26 december, 2008 14:49

Vedomosti: "The Last to Come"

The gold-mining sector is asking Vladimir Putin for help.

Alexandra Denisova

The gold-mining sector is asking Vladimir Putin for help.

The Union of Gold Producers and the Union of Gold Prospectors have asked Prime Minister Vladimir Putin to support their sector. The paper has received the text of their December 23 letter. One of their main requests is that the Government differentiate severance-tax rates now totaling 6% for all gold deposits.

Valery Braiko, head of the Union of Gold Producers, said zero severance tax should be charged on all alluvial-gold deposits throughout their entire operation and on all gold-ore deposits during the first and last 3-5 years of their operation.

Otherwise, severance-tax rates should be reduced to 3%; and a minimal 1% tax is envisioned for remote gold deposits.

The Union of Gold Producers also proposed reinstating seasonal loans to companies operating alluvial-gold deposits. Moreover, such loans should be guaranteed by regional budgets. This measure was abolished in 1998, Braiko said. Alluvial-gold producers need target state bank loans with 14-15% interest, rather than 25% interest, he said.
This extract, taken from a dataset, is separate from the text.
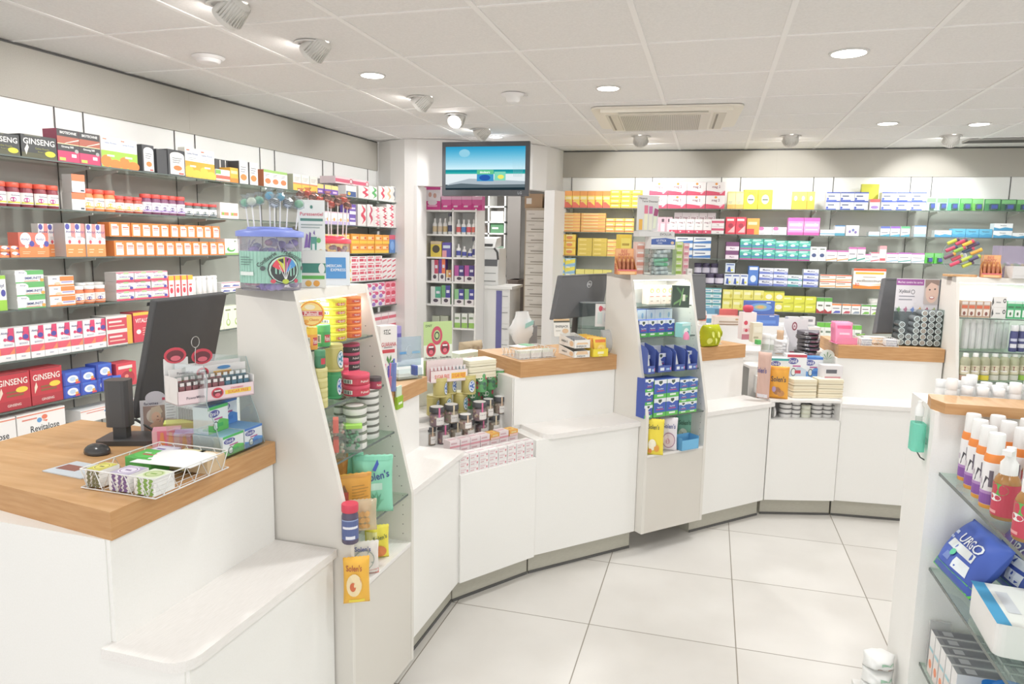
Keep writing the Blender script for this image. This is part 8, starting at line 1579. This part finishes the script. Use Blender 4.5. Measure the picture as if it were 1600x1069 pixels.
# ================================================================== far right tower contents
def dC(z, inset=.02): return -.02-max(0, z-.68)*.15/.665-inset
WC = 'far right tower top shelf'
row2(F3, 1.1305, dC(1.13, .03), 1500, 1546, 470, 4, 1, 'brown and white carton with orange label', 'c9a48a', [('r', .1, .55, .9, .72, 'dd6a44'), ('r', .1, .1, .9, .5, 'f0e4da'), ('e', .5, .24, .2, .12, '8a4a3c'), ('r', .1, .78, .9, .96, 'e8e0da')], .05, where=WC)
row2(F3, 1.1305, dC(1.13, .03), 1547, 1571, 463, 1, 2, 'flat white carton with black flourish', 'eeebe8', [('g', [(.05, .1), (.15, .4), (.08, .9), (.02, .5)], '3a3a3c'), ('e', .85, .6, .1, .2, '3a3a3c'), ('e', .85, .6, .05, .1, 'eeebe8'), ('r', .3, .4, .6, .5, '9a9a98')], .1, where=WC)
row2(F3, 1.1305, dC(1.13, .03), 1572, 1618, 471, 4, 1, 'green and white carton', '46b878', [('r', .1, .1, .9, .5, 'eaf4ec'), ('r', .1, .6, .9, .72, '2f7a4c'), ('e', .5, .28, .14, .1, '2f6a3c'), ('r', 0, .86, 1, 1, 'd8eee0')], .05, where=WC)
for i in range(7):
    a = 1500+i*10.4; ti(F3, a, a+10, 503, 545, .9555, lambda w, h: jar(w/2, h, mat('f4f4f3', .4), 'f6f6f5', [('r', .46, .1, .5, .7, 'dcdcde')], .12, n=14), 'spray_can', 'white spray can on the far right tower, %s' % ('leftmost' if i == 0 else 'rightmost' if i == 6 else ORD[i+1]+' from left'), 'can', face=f3, group='white spray cans')
for i in range(3):
    a = 1576+i*12; ti(F3, a, a+10.5, 512, 550, .9555, lambda w, h: jar(w/2, h, '3a3f7c', 'e8e8ea', [('r', .2, .15, .8, .3, 'e4e4ec'), ('r', .2, .4, .8, .5, 'c8cce0')], .22, n=14), 'stick_tube', 'navy tube with white cap on the far right tower, %s' % ('left', 'middle', 'right')[i], 'tube', face=f3, group='navy tubes with white caps')
for i in range(7):
    a = 1498+i*15.2; col = ['cfa894', 'd8c83c', 'e4d42c', 'dcd8ce', 'dedad2', 'd9d6cf', '9cc84a'][i]
    ti(F3, a, a+14, 556, 595, .8005, lambda w, h, col=col: bottle(w/2, h, clear('e6e4cc', .2, 'pale_bottle', .4), 'f2f1ee', [('r', .1, .02, .9, .2, col), ('e', .5, .42, .3, .1, '8a5a4c'), ('r', .25, .33, .75, .38, 'f2efe8'), ('r', .15, .22, .85, .5, 'e8e0cc')][0:1]+[('r', .15, .24, .85, .56, 'ddd4b8'), ('e', .5, .44, .26, .08, '8a4a44'), ('r', .3, .32, .7, .37, 'f4f2ee')], .12, .16, .5, .55), 'clear_bottle', 'clear bottle with white cap on the far right tower, %s' % ('leftmost' if i == 0 else 'rightmost' if i == 6 else ORD[i+1]+' from left'), 'bottle', face=f3, group='clear bottles with white caps')
row2(F3, .6605, dC(.68, .03), 1497, 1618, 610, 8, 1, 'green and olive carton, mostly hidden', '8fb45a', [('r', 0, .6, 1, 1, 'a8cc6a'), ('r', .3, .3, .7, .5, 'e8ecd8')], .08, where='far right tower fourth shelf')

# ------------------------------------------------------------------ on top of the far right tower
ZC = 1.3455
m = MB(); m.box(-.075, .075, -.03, .03, 0, .012, M_WOOD); P_ = F3.P(F3.sx(1503, -.22, ZC), -.22, ZC); o = m.build('wood_block', loc=tuple(P_-F3.n*.03), rz=F3.rz); tag(o, 'small flat oak block at the corner of the far right tower', 'block')
zb_ = ZC+.0125
t = empty('torch_display', P_-F3.n*.03+Vector((.0, 0, .012)), F3.rz-.15); k = scale_at(P_); rW = 28*k
m = MB(); cW = Vector((0, 0, rW+.004)); n = 28
for y0 in (-.02, .02): m.add([(rW*math.cos(6.283*i/n), y0, cW.z+rW*math.sin(6.283*i/n)) for i in range(n)], [tuple(range(n))], M_ACR)
m.tube([(rW*math.cos(6.283*i/n), -.02, cW.z+rW*math.sin(6.283*i/n)) for i in range(n+1)], .0012, M_ACRE, 4); m.build('clear_disc', t)
cp = ['c8cf3a', 'd8345c', 'f0b82c', '5a3a5c', 'c83a60', '8ab83c', '3a4a6c', 'e0a02c', '6a3a54', 'd84a64', 'b8c83a', '46406a']
pens = [(-.55, .75), (-.2, .72), (.1, .66), (.35, .55), (-.6, .35), (-.25, .3), (.15, .28), (.5, .2), (-.65, -.05), (-.3, -.15), (.1, -.2), (.45, -.15), (.2, -.5), (-.35, -.45)]
for i, (a, b) in enumerate(pens):
    m = MB(); dx, dz = .8, .42; L = rW*.26; c0 = Vector((a*rW*1.1, -.028-.004*(i % 3), cW.z+b*rW))
    p = [c0-Vector((dx, 0, dz))*L, c0+Vector((dx, 0, dz))*L]; m.tube(p, rW*.1, cp[i % 12], 10); m.tube([p[1], p[1]+Vector((dx, 0, dz))*L*.5], rW*.105, cp[(i*5+3) % 12], 10); m.build('pocket_torch', t)
m = MB(); m.tube([(0, -.03, cW.z), (0, -.034, cW.z)], rW*.17, 'e8e6e4', 16); m.tube([(0, -.0345, cW.z), (0, -.035, cW.z)], rW*.11, 'b8bcc4', 16); m.build('hub', t)
tag(t, 'clear round display of brightly coloured stick torches', 'display')
item(F3, 1547, 442, ZC, 32, 42, happy, 'balm_display', 'small orange honey balm display on the far right tower', 'display', rot=-.25, dep=.01).location = F3.P(F3.sx(1547, -.2, ZC), -.2, ZC)
t_ = item(F3, 1590, 447, ZC, 40, 24, C('dcdad8', [('r', .1, .2, .9, .25, 'cfcdca')], .1), 'white_box', 'plain white box on the far right tower', 'box', rot=-.05); t_.location = F3.P(F3.sx(1592, -.2, ZC), -.2, ZC)
o = item(F3, 1583, 438, ZC, 62, 54, lambda w, h: MB().rbox(-w/2, w/2, -.04, .06, 0, h, .02, clear('e6dff0', .3, 'lilac_tub', .25)), 'clear_tub', 'clear lilac tub of coloured sticks behind the honey display', 'tub', dep=.02)
o.location = F3.P(F3.sx(1583, -.3, ZC), -.3, ZC)
for i in range(10):
    m = MB(); m.tube([(-.02, 0, 0), (.012, 0, .05)], .007, ['5ac04a', 'd8dc3a', 'a85a6c', '3a4a7c', 'c8cf3a'][i % 5], 8); m.tube([(.012, 0, .05), (.018, 0, .06)], .0075, ['e8ec5a', '4aa84a', 'f0f0ee'][i % 3], 8)
    q = m.build('stick_torch'); q.location = o.location+F3.u*(-.085+.018*i)+Vector((0, 0, .012+.004*(i % 3)))+F3.n*(.0+.008*(i % 2)); q.rotation_euler.z = F3.rz; tag(q, 'coloured stick in the lilac tub, %s from left' % ORD[i+1], 'stick', 'coloured sticks in the lilac tub')

# ================================================================== bay at the right edge
def at2(x, y, z): return atz(x, y, z)
def spray(w, h):
    r = w/2; m = MB(); m.lathe([(r*.95, 0), (r, h*.01), (r, h*.055)], 'f2a42c', 22); m.lathe([(r, h*.055), (r, h*.6), (r*.96, h*.62)], 'efedee', 22); m.lathe([(r*.96, h*.62), (r*.94, h*.68), (r*.86, h*.73)], 'f28a24', 22)
    m.lathe([(r*.8, h*.73), (r*.78, h*.97), (r*.72, h)], 'f3f3f1', 22)
    paint(m, [('r', 0, .06, 1, .2, '8a4aa8'), ('r', 0, .2, 1, .24, 'b88ac8'), ('g', [(.3, .24), (.55, .4), (.4, .44)], '3a3440'), ('r', .5, .3, .62, .52, '6a6070'), ('r', .1, .32, .26, .4, 'd8ccd8'), ('e', .75, .3, .1, .03, 'c86a9c')], 2*math.pi*r*.5, h, cyl_map(r), 12); return m
def redspray(w, h):
    r = w/2; m = MB(); m.lathe([(r*.92, 0), (r, h*.02), (r, h*.5), (r*.9, h*.56), (r*.6, h*.64)], mat('a8742c', .2), 24); m.lathe([(r*.66, h*.62), (r*.66, h*.78), (r*.4, h*.84), (r*.36, h)], 'f4f4f2', 20); m.box(-r*.36, r*.36, -r*.9, 0, h*.9, h*.97, 'f4f4f2')
    paint(m, [('r', 0, .05, 1, .5, 'cc2c4c'), ('e', .4, .42, .25, .08, '5ab04a'), ('e', .3, .3, .2, .05, 'f2f0ee'), ('g', [(.5, .1), (.95, .2), (.9, .3)], 'e88a2c'), ('r', .1, .08, .4, .12, 'f0a8a8')], 2*math.pi*r*.5, h, cyl_map(r), 14); return m
zs1 = .9185; fr = math.radians(-38)
bm = spray(.042, .168).mesh('spray_bottle')
k = 0
for x, y in ((1502, 749), (1512, 762), (1524, 776), (1536, 791)):
    P_ = atz(x, y, zs1)+Vector((.012, .0, 0)); o = bpy.data.objects.new('spray_bottle', bm); COL.objects.link(o); o.location = P_; o.rotation_euler.z = fr
    tag(o, 'white and violet spray bottle with orange collar, front file, %s' % ('farthest', 'second', 'third', 'nearest')[k], 'bottle', 'white and violet spray bottles in the bay'); k += 1
for i, (dx, dy) in enumerate(((.052, -.0), (.054, -.062), (.06, -.125), (.066, -.19), (.108, -.02), (.112, -.085), (.118, -.15))):
    P_ = atz(1502, 749, zs1)+Vector((dx+.012, dy, 0)); o = bpy.data.objects.new('spray_bottle', bm); COL.objects.link(o); o.location = P_; o.rotation_euler.z = fr
    tag(o, 'white and violet spray bottle with orange collar, %s file, %s' % (('second' if i < 4 else 'third'), ('farthest', 'second', 'third', 'nearest')[i if i < 4 else i-4]), 'bottle', 'white and violet spray bottles in the bay')
rm = redspray(.05, .155).mesh('oil_spray')
for i, (x, y) in enumerate(((1556, 808), (1590, 842), (1600, 790))):
    P_ = atz(x, y, zs1)+Vector((.014, 0, 0)); o = bpy.data.objects.new('oil_spray', rm); COL.objects.link(o); o.location = P_; o.rotation_euler.z = fr
    tag(o, 'amber pump bottle with red label at the right edge, %s' % ('leftmost, in full view', 'nearest the camera', 'half hidden behind')[i], 'bottle', 'amber pump bottles with red labels')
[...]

Braiko said alluvial-gold production has been dropping by five tons each year. In 2009, alluvial gold output could drop by as much as 7.5 tonnes, unless the state supports producers, Braiko told the paper. Last year, Russia produced about 50 tonnes of alluvial gold.

Gold producers also want the Government to stop charging value-added tax during the sale of gold bullion to private individuals. This would make it possible to sell 100 metric tons, rather than the current 25-30 metric tons, on the domestic market, said Vitaly Nesis, CEO of Polimetall, Russia's second-largest gold mining company. Russia now produces 160 metric tons of gold.

A spokesman for Polyus Gold, the largest national gold producer, said reduced severance-tax rates on gold producers during the first 3-5 years of operations would ease their financial burden during the repayment of previously borrowed loans.

On December 25, Prime Minister Putin's spokesman did not reply to phone calls. A Finance Ministry spokesperson said no letter had been received. The Union of Gold Prospectors could not be reached for comment either.

The gold-ore industry is only slightly affected by the crisis, Troika Dialog analyst Mikhail Stiskin told the paper. A tonne of gold costs $836, while corporate profitability will be maintained even if gold prices drop to $450-600 per tonne.